Grèce : voici venu le temps de Syriza

législatives. La coalition de gauche radicale talonne la droite, qui ne pourra pas gouverner seule.

Envoyée spéciale à Athènes Maria Malagardis

Il est né trois jours après la chute de la dictature en juillet 1974 et il est le vrai gagnant des législatives anticipées qui ont eu lieu hier en Grèce : à moins de 38 ans, Alexis Tsipras, a fait de son parti de la gauche radicale, Syriza, la deuxième force politique au Parlement. Du jamais-vu depuis l’avènement de la démocratie, qui avait jusqu’à présent privilégié le monopole de deux grandes forces : Nouvelle Démocratie à droite et le Pasok (socialiste) au centre gauche. Même si Nouvelle Démocratie arrive en tête, elle ne recueille pas assez de suffrages pour former seule un gouvernement, malgré trois ans passés dans l’opposition. C’est donc une victoire à la Pyrrhus pour son leader Antonis Samaras qui risque de se retrouver dans une position impossible : négocier avec ses opposants à gauche ou… se démettre.

Manœuvrier. Le leader du Pasok, Evangelos Venizélos, hué devant son bureau de vote, fait lui aussi grise mine en voyant le score de son parti divisé par deux depuis les élections de 2009. Et tous les regards se tournent désormais vers un jeune homme qui détient peut-être les clefs du futur gouvernement. «Dimanche, nous allons créer la surprise», prédisait vendredi soir Alexis Tsipras lors de son dernier meeting de campagne à Salonique. Cheveux noirs gominés, Tsipras s’était déjà distingué en devenant en 2004 le plus jeune leader de parti politique dans un pays qui accorde d’habitude la prime aux anciens.

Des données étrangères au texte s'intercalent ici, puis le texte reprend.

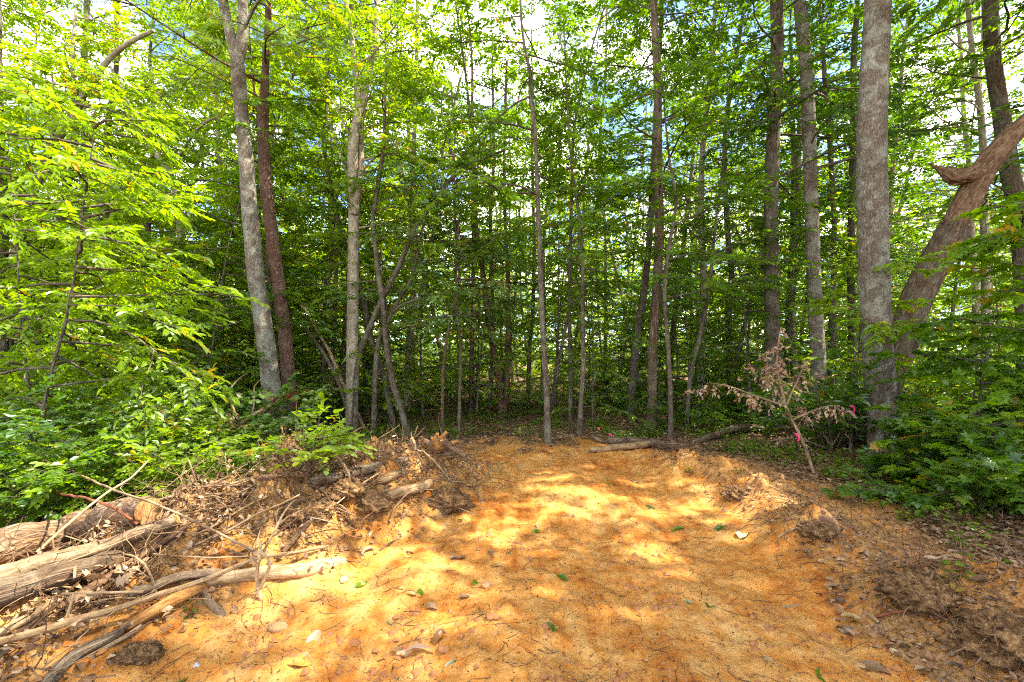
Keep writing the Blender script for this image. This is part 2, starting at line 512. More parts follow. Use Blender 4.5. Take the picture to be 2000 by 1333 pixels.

Mais il a su se montrer un habile manœuvrier dans une formation qui est avant tout une coalition, et surtout un orateur capable de galvaniser les foules dans une période où les Grecs, désemparés, avaient tendance à rejeter toute la classe politique. Se prononçant pour la renégociation des accords passés avec Bruxelles et le Fonds monétaire international (FMI) et qui ont conduit à baisser drastiquement les salaires et les retraites, Tsipras jouait la seule carte qu’une majorité d’électeurs souhaitaient entendre. Qualifié de «candidat négatif» par Ta Nea, quotidien socialiste qui fustigeait sa «démagogie», Tsipras a martelé qu’un autre choix était possible et que «ce scrutin [était] avant tout un référendum» pour ou contre la poursuite de la politique d’austérité. Un discours d’autant plus sensible que de nouvelles mesures (avec des baisses de salaire) sont prévues en juin.

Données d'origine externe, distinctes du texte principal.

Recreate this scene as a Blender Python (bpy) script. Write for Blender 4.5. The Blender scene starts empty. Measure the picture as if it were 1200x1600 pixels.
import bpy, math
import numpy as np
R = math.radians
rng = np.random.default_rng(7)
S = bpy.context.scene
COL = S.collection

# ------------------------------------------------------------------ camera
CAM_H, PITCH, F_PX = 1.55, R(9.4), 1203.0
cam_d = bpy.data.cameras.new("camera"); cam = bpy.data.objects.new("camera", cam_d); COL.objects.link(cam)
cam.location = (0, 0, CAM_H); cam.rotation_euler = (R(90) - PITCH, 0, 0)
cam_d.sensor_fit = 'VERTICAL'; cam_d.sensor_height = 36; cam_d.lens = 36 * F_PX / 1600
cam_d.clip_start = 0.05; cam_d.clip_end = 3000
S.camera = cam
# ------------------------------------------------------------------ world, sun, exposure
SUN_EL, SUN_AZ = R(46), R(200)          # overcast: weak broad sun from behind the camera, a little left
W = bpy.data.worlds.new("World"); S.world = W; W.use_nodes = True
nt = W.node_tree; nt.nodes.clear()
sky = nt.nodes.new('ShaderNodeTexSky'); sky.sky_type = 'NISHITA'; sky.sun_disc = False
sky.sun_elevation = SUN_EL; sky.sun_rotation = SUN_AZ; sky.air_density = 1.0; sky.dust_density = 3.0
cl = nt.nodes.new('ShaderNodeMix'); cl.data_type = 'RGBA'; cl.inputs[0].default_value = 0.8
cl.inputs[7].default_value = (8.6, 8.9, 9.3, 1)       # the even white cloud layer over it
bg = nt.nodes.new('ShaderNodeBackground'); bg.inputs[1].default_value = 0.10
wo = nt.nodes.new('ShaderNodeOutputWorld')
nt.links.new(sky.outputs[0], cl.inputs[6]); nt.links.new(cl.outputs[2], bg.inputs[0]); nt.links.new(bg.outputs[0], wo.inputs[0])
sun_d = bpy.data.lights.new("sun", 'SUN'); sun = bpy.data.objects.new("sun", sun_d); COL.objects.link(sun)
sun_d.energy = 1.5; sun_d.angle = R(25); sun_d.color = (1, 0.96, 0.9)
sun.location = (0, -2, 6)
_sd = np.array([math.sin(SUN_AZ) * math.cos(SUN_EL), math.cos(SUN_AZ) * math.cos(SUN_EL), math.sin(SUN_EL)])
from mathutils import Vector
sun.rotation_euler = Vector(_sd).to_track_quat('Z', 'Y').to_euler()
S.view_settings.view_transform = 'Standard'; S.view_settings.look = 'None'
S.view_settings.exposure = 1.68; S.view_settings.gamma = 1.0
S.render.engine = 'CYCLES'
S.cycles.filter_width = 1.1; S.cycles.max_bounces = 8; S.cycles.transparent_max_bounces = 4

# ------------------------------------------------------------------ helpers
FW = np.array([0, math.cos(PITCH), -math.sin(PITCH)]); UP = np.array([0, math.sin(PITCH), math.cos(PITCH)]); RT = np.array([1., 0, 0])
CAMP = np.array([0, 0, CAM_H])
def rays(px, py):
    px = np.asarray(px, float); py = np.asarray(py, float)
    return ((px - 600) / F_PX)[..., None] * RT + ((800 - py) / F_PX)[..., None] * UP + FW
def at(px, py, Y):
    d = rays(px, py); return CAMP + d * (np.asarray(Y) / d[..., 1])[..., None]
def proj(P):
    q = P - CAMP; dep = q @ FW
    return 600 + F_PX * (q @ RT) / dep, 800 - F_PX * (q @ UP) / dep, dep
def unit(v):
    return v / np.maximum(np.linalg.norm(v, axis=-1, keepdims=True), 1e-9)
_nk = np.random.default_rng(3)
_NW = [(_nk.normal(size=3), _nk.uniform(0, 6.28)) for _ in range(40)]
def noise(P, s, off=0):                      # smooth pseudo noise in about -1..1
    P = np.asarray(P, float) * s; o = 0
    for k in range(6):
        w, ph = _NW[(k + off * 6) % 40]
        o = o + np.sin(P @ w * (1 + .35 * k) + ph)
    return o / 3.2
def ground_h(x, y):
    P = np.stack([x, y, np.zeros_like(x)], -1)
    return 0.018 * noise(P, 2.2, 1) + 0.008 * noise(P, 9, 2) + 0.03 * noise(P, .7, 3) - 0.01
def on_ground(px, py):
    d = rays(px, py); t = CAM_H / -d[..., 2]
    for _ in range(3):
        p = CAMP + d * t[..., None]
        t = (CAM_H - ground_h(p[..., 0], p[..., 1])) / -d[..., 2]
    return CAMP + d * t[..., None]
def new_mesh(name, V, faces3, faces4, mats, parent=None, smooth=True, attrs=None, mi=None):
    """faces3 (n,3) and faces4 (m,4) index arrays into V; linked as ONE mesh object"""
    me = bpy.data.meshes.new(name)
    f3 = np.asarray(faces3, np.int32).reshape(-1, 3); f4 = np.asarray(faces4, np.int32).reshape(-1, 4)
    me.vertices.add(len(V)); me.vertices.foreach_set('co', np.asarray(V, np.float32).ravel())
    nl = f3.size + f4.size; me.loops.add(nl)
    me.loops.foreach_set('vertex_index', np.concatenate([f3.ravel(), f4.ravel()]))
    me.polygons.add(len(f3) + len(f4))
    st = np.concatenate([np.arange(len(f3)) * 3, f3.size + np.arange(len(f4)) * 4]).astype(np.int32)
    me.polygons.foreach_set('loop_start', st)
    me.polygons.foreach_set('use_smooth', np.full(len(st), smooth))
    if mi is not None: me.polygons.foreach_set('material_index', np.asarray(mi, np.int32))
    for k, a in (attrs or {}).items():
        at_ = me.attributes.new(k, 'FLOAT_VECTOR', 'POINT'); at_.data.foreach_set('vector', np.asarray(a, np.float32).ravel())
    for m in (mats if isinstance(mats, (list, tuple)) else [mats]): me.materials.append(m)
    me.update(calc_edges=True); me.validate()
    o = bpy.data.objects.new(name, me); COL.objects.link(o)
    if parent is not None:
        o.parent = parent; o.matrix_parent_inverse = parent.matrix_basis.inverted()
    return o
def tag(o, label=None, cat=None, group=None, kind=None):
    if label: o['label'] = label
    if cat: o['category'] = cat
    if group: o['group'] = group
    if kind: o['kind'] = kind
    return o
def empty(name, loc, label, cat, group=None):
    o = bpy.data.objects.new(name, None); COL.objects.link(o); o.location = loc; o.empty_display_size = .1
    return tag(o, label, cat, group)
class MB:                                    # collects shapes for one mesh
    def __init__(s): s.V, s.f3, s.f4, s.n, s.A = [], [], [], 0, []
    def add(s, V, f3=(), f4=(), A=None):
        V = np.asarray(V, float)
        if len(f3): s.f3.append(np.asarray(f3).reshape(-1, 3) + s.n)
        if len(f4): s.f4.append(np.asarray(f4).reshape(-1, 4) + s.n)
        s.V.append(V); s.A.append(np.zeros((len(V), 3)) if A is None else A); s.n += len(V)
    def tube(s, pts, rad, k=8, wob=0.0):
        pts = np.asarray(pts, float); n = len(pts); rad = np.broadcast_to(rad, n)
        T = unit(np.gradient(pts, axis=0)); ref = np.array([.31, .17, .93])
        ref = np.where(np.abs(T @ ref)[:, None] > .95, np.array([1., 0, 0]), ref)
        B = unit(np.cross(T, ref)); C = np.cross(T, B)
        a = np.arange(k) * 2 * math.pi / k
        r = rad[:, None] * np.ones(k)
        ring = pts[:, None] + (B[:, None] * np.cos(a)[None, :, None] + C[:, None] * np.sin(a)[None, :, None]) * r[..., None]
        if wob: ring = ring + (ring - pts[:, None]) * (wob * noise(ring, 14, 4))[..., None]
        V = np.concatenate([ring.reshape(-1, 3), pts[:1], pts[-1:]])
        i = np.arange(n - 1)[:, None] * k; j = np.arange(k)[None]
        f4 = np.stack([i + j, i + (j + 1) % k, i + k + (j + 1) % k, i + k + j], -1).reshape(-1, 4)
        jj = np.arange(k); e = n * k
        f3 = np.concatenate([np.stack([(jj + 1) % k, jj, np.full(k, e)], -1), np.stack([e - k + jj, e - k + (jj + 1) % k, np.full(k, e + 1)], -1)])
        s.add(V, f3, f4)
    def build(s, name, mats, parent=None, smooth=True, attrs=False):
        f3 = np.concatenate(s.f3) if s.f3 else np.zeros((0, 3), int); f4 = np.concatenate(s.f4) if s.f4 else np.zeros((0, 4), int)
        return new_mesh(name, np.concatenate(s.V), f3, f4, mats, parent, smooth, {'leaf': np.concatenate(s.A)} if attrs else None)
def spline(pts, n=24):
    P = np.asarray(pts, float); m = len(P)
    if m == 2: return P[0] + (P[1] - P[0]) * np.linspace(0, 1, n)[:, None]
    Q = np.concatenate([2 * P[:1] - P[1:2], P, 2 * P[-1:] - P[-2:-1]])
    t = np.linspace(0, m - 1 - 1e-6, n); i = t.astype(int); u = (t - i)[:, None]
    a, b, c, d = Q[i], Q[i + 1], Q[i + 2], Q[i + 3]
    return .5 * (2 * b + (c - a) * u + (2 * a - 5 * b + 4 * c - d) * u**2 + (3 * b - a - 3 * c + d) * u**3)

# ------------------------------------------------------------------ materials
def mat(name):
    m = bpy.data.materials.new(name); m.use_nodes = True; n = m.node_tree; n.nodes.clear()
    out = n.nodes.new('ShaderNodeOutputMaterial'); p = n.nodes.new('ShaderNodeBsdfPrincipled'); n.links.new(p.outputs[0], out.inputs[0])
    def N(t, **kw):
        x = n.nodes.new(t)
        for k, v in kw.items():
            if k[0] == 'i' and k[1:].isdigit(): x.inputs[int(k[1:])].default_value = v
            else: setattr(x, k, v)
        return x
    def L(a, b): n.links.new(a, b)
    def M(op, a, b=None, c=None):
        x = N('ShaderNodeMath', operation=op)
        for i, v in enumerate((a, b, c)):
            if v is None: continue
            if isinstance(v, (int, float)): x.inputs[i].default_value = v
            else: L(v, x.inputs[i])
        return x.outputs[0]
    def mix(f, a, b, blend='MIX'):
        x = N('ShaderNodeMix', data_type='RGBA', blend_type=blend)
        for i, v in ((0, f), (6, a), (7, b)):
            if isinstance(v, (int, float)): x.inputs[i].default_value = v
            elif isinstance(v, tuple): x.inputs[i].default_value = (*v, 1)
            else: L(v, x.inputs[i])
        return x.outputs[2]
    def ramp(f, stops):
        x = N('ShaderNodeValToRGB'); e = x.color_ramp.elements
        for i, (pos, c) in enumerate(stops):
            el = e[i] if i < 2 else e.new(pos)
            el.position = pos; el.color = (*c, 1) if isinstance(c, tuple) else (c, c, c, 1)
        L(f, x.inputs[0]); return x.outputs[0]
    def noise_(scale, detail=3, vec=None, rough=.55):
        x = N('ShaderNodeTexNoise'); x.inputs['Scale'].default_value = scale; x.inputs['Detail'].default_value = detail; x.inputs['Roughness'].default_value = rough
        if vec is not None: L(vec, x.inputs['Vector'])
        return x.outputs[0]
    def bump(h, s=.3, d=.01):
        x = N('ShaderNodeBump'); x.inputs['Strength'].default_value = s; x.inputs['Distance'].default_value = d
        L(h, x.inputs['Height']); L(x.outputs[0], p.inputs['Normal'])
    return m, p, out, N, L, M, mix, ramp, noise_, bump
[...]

«Celui qui vote Nouvelle Démocratie vote pour le Pasok socialiste et vice-versa», martelait Tsipras à Salonique, frappant dans le mille : les deux grands partis traditionnels prévoyaient déjà qu’après s’être affrontés aux élections, ils seraient contraints de collaborer dans un nouveau gouvernement, aucun d’eux n’ayant de majorité suffisante. Un retour à la case départ donc, puisque, depuis novembre et le départ du Premier ministre socialiste, c’est bien un gouvernement du Pasok soutenu par Nouvelle Démocratie qui a présidé aux destinées du pays et promulgué les réformes.

Néonazis. «Lundi, une nouvelle aube se lève sur la Grèce», annonçait vendredi soir Tsipras. Voilà qui reste à prouver. Notamment parce qu’une autre «aube», l’Aube dorée des néonazis, fait elle aussi une percée historique et inédite lors de ce scrutin. Qui va gouverner dans un Parlement encore plus divisé entre une gauche anticapitaliste et une droite nationaliste voire pro-fasciste ? C’est la question à laquelle devra aussi répondre le jeune arbitre du rapport des forces sorti des urnes. Aujourd’hui, le suspense ne fait que commencer.